Downtown merchants learn how to use fire extinguishers

ARLINGTON Downtown Arlington merchants received hands-on training on the proper use of fire extinguishers from local firefighters at Haller Middle School July 22.

With two fire vehicles standing by, Steve Williams and Scott Hillis were among the firefighters who used otherwise unserviceable fire extinguishers to train business owners and staff, including Jeanne Watanabe, Carla Lowe and Barbara Jones, on how to operate and maintain fire extinguishers, at work and in their homes.

Williams explained that fires are classified as one of three types: "A" for combustibles, such as wood and paper; "B" for fuels, such as gas, oil, diesel or grease; and "C" for electrical. He added that there are three different types of fire extinguishers, as well.

"Most extinguishers are the 'ABC' canisters, which means they can take care of everything," Williams said. "The silver canisters contain water with additives, and they're good for putting out grease fires. You can tell the CO2 canisters by the big horns they have, and they shoot out cold air to remove oxygen from the fire. They're good for electrical fires, where you don't want to use water."

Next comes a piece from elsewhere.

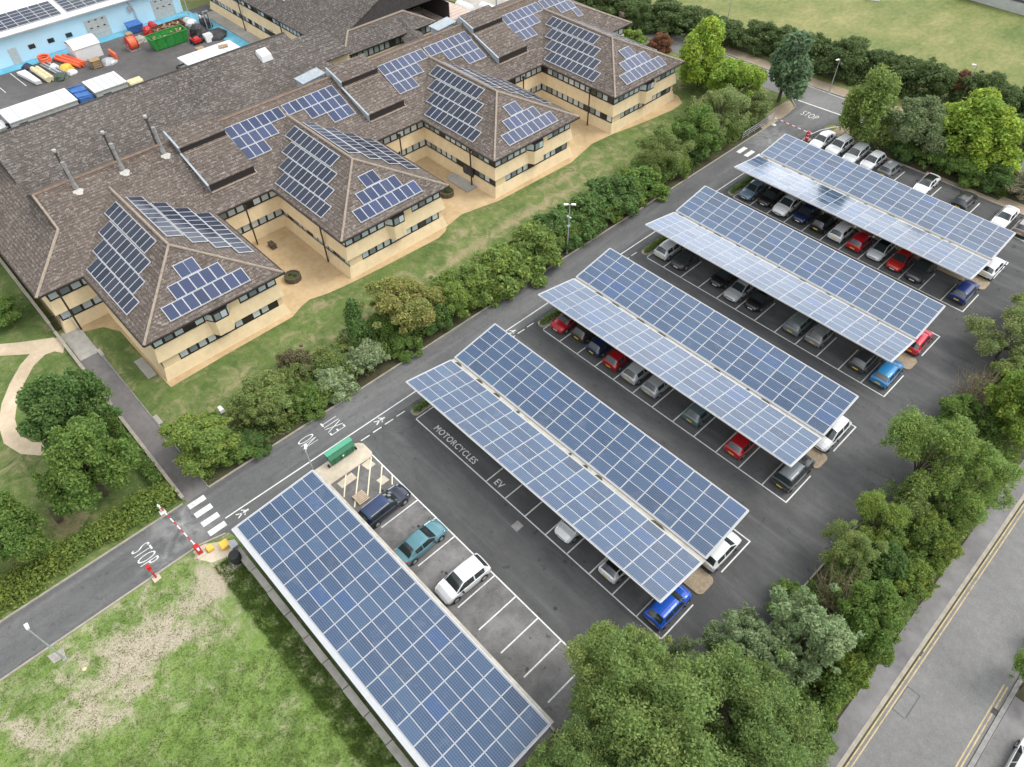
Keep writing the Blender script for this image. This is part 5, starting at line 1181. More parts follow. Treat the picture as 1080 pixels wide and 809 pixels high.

Many merchants were surprised to hear that canisters should be serviced and refilled every year, and replaced every couple of years, but were reassured to learn that heat does not affect the canisters.

Hillis warned the business owners and staff to expect that the powder in "ABC" extinguishers will ruin all electrical parts it's sprayed on, and that the powder can collect and congeal at the bottom of the canisters, which is one reason why it's important to service and replace extinguishers so often.

Hillis then set a small, contained fuel fire in the middle of the large gravel lot outside the school, as Williams instructed the merchants on how to handle fire extinguishers through "PASS" Pull the pin, Aim the nozzle, Squeeze the trigger, and Sweep the nozzle back and forth, while moving forward from a starting position of approximately 10 feet away from the fire.

Williams noted that such canisters contain more than enough extinguishing material to put out a simple grease fire, and demonstrated this by dousing the fuel fire with a quick burst from one of the smaller canisters.

"We call it 'the fire triangle,'" Hillis said. "A fire requires heat, oxygen and fuel, and if you remove one of those, you can't have a fire. We've started calling it 'the fire tetrahedron,' because the fourth ingredient is the chemical reaction itself."

As the business owners and staff practiced putting out the fire on their own, the firefighters guided them on aiming the extinguishers' sprays toward the base of the fire, since shooting into the flame can actually add volume to the fire. Firefighters also cautioned them never to turn their backs to a fire, even when backing away from it.

"Only try and put a fire out yourself if it's small enough," Hillis said. "Even if you do, call 911 first, because even if it looks like it's out, it could still be burning."